- Objective
Beginning at the first line of the data, print each line exactly, stopping after the line that contains "PI = math.pi".

- Raw data
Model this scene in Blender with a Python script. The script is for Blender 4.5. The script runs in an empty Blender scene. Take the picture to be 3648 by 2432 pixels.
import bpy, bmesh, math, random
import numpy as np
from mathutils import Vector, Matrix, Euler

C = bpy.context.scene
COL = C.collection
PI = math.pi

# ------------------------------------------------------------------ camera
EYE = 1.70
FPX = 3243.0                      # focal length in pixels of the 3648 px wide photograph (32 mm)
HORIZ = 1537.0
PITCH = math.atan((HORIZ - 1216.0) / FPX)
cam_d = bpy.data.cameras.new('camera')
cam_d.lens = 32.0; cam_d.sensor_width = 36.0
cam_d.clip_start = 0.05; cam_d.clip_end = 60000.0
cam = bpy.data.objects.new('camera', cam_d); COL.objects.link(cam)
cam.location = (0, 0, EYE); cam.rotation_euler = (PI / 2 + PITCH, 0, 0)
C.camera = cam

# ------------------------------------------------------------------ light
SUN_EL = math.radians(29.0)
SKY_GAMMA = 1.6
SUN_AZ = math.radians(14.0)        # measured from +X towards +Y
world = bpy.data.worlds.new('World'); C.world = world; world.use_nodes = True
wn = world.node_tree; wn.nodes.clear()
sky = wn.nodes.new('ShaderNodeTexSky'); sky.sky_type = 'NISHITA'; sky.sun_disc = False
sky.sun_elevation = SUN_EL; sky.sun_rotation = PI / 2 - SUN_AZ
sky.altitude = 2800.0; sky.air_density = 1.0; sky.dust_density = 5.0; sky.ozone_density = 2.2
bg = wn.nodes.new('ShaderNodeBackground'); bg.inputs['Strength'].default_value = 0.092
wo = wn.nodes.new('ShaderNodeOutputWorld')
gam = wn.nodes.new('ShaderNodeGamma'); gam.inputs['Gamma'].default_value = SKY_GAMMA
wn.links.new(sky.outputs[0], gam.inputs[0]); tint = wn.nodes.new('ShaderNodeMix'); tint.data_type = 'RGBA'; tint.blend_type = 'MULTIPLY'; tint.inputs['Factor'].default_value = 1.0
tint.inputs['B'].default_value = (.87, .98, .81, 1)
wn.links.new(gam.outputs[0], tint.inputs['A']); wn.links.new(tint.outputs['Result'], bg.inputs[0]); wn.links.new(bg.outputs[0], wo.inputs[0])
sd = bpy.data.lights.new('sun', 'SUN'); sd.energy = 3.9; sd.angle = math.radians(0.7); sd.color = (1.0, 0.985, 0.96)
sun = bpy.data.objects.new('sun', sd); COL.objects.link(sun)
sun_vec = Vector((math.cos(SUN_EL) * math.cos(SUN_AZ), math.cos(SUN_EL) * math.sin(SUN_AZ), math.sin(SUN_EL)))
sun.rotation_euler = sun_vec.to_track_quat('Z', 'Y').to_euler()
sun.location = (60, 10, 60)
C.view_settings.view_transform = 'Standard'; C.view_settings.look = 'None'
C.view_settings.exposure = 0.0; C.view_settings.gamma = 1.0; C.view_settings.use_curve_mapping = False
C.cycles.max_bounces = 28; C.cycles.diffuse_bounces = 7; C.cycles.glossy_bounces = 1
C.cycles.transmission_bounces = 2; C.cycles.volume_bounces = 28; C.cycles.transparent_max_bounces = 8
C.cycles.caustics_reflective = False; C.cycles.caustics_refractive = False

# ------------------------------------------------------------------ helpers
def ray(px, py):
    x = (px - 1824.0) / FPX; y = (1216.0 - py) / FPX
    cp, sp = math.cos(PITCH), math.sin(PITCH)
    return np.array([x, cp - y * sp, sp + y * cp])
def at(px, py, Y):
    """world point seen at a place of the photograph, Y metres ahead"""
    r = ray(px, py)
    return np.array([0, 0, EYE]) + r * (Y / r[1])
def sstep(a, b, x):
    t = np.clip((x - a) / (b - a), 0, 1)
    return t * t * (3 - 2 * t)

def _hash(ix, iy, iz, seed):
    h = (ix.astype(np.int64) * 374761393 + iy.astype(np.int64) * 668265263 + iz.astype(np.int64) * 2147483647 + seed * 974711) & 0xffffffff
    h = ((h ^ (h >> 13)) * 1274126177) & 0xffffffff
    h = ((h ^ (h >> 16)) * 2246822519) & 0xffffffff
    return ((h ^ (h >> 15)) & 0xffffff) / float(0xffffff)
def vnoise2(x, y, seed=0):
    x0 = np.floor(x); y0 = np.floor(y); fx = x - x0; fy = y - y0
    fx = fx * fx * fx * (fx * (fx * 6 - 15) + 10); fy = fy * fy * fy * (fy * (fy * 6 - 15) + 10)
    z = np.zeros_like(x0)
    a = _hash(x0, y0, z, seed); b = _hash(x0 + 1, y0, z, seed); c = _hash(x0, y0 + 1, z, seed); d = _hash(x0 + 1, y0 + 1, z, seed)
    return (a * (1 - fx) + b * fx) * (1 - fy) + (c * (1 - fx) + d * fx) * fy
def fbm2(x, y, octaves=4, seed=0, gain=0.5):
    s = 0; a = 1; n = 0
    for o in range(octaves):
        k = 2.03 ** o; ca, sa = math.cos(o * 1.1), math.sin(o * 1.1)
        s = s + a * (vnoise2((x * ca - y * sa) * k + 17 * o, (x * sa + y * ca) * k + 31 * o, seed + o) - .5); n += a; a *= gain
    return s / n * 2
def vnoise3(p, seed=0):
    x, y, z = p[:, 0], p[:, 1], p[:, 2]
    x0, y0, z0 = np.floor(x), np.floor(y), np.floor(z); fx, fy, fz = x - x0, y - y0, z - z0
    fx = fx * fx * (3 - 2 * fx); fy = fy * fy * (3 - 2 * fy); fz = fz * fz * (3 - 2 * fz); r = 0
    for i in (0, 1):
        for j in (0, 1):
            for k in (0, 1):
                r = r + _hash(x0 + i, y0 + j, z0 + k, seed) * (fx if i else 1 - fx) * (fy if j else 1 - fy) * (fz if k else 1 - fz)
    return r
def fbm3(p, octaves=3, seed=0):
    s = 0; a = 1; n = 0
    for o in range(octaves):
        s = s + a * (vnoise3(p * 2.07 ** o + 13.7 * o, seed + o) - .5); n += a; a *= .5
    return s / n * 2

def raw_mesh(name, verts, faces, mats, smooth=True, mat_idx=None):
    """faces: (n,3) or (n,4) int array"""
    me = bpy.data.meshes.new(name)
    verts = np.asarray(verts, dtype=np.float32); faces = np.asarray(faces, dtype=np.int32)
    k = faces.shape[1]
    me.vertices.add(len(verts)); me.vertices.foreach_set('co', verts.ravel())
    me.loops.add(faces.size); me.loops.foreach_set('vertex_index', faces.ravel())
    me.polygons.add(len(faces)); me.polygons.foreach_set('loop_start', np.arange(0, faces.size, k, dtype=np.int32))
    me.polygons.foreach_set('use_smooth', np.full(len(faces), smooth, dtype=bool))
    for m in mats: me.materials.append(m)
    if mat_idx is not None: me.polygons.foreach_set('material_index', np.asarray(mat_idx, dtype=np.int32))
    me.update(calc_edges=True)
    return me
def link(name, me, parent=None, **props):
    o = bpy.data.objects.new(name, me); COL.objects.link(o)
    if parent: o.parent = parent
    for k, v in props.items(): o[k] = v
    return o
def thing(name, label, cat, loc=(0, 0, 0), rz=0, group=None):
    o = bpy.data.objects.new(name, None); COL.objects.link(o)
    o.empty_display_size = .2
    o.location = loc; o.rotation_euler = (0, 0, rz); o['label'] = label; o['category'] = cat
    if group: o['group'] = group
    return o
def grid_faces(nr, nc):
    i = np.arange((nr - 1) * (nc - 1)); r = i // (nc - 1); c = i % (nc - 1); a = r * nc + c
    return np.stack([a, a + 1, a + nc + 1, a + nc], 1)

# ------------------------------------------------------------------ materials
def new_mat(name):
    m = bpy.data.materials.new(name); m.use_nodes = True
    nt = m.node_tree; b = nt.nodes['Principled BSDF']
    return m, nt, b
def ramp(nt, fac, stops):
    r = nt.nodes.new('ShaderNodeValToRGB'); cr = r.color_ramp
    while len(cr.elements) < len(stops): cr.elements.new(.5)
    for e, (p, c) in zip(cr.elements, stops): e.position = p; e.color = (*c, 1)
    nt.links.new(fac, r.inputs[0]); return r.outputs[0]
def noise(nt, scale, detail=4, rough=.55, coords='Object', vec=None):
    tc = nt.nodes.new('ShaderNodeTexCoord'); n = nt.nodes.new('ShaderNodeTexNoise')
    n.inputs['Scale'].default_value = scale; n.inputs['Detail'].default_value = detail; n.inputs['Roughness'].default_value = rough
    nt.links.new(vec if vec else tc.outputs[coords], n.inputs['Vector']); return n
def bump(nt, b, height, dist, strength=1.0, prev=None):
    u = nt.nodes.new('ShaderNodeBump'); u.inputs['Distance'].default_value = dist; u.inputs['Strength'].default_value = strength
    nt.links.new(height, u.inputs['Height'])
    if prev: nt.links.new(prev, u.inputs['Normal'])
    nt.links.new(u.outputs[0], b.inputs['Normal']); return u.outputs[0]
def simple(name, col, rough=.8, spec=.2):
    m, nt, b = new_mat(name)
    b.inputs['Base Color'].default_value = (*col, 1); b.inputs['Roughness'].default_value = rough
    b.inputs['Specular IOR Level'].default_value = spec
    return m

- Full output
Model this scene in Blender with a Python script. The script is for Blender 4.5. The script runs in an empty Blender scene. Take the picture to be 3648 by 2432 pixels.
import bpy, bmesh, math, random
import numpy as np
from mathutils import Vector, Matrix, Euler

C = bpy.context.scene
COL = C.collection
PI = math.pi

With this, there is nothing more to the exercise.